Unsere zähe Energiewende

Russian President Vladimir Putin attends a meeting in Moscow
Die Fehler der Vergangenheit müssen wir jetzt teuer bezahlen. Schnelle Lösungen gibt’s nicht – zu tun ist mehr als genug
Bernhard Gaul

Bernhard Gaul

Wladimir Putins  Angriffskrieg hat uns notgedrungen dazu gebracht, über unser Energiesystem nachzudenken.

Welche Schritte müssen wir in Europa und Österreich setzen, wenn das inzwischen nicht mehr Undenkbare passiert und Russland seine Energielieferungen stoppt? Die Situation ist dramatisch. Die Abhängigkeit Österreichs vom Gas aus Russland – fast 80 Prozent kommen von dort – kann nur langsam verringert werden, das ist die erste Erkenntnis, wie sich beim Trip von Kanzler Karl Nehammer und der grünen Klimaministerin Leonore Gewessler nach Katar und Abu Dhabi zeigte. Die zweite Erkenntnis: Unser Strompreis ist direkt abhängig vom Gaspreis, weil die Regelung („merit order“) besagt, dass das teuerste Kraftwerk den Strompreis bestimmt. Und teuer sind derzeit vor allem die Gaskraftwerke.

Würde der Kreml den Gashahn abdrehen (und damit auf Milliardenzahlungen aus dem Westen verzichten), haben wir nur mehr für wenige Wochen Gas. Etwa ein Drittel des Erdgases verbrauchen 900.000 Haushalte, ein Drittel benötigt die Industrie, ein Drittel wird für die Stromproduktion verbrannt. Bei einem Gas-Lieferstopp würden die Gaskraftwerke zuerst abgedreht, im zweiten Schritt die Industrie. Und dann müssen wir hoffen, dass es eine europäische Solidarität gibt, diese hält und wir Gas aus dem europäischen Netz bekommen.
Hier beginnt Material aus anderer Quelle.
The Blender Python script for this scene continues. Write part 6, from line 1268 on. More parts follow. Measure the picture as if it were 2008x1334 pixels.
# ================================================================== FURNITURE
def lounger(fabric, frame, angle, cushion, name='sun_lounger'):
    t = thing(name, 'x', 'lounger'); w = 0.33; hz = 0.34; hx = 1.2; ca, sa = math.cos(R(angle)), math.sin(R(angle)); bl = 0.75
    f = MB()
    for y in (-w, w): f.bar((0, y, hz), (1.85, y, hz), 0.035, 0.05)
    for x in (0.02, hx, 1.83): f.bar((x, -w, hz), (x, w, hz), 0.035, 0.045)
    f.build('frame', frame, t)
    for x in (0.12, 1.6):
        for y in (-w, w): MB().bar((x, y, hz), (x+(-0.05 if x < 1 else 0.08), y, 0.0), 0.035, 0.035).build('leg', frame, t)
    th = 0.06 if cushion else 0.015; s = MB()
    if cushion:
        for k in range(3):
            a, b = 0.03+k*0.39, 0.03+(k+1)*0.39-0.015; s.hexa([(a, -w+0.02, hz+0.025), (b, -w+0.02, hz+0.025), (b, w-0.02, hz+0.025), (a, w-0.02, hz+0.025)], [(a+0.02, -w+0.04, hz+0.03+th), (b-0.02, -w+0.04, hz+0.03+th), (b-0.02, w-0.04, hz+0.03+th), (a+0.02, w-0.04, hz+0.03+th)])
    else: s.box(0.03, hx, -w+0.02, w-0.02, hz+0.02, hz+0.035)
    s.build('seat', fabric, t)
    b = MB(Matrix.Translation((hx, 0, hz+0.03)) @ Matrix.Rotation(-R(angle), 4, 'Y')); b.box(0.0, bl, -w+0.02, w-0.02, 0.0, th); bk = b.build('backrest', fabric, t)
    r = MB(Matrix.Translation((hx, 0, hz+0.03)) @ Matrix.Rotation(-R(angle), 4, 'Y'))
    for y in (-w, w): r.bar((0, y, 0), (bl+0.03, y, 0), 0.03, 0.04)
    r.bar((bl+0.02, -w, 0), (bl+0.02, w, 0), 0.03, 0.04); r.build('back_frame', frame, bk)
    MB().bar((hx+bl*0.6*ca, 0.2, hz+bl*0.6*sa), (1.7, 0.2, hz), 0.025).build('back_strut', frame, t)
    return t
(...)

Wir müssen jetzt die   Verfehlungen der vergangenen Jahrzehnte  teuer bezahlen, wir haben eine rein fossile Inflation. Das neue Gesetz zur Gasbevorratung ist nur ein Notnagel. 40 Milliarden Euro wird allein die Energiewende im Strombereich kosten. Viel Geld, wenn man bedenkt, dass unsere fossilen Energieimporte jährlich rund 10 Milliarden kosten. Doch der Bau von Windkraft- und PV-Anlagen sollte  der einfachste Teil der Energiewende sein. Dann erst kommt die  Mobilitätswende, schließlich kann in einem klimaneutralen Österreich kein Verbrennerauto mehr fahren. In der Industrie zeichnet sich derzeit noch kein Ersatz für Erdgas ab. Eine Wasserstoffstrategie haben wir nicht,   das  Projekt „H2EU+Store“ wollte Wasserstoff für Österreich in der Westukraine erzeugen. Dort, wo jetzt Bomben fallen.

Was es in dieser Notlage braucht, ist ein nationaler Kraftakt,  für den Erneuerbaren-Ausbau wie für eine gigantische Sanierungsoffensive und Tausende Energieberater mehr, die das riesige Energiesparpotenzial rasch heben. Jede eingesparte  Kilowattstunde Gas hilft jetzt.

Unfassbar ist nur, dass Österreich  nicht nur kein Klimaschutzgesetz (Klimaneutralität 2040) und auch kein Erneuerbare-Wärmegesetz (raus aus Öl und Gas), sondern auch kein Energieeffizienzgesetz (Energie sparen) hat. Jede weitere Verzögerung der Koalitionsparteien ist inakzeptabel.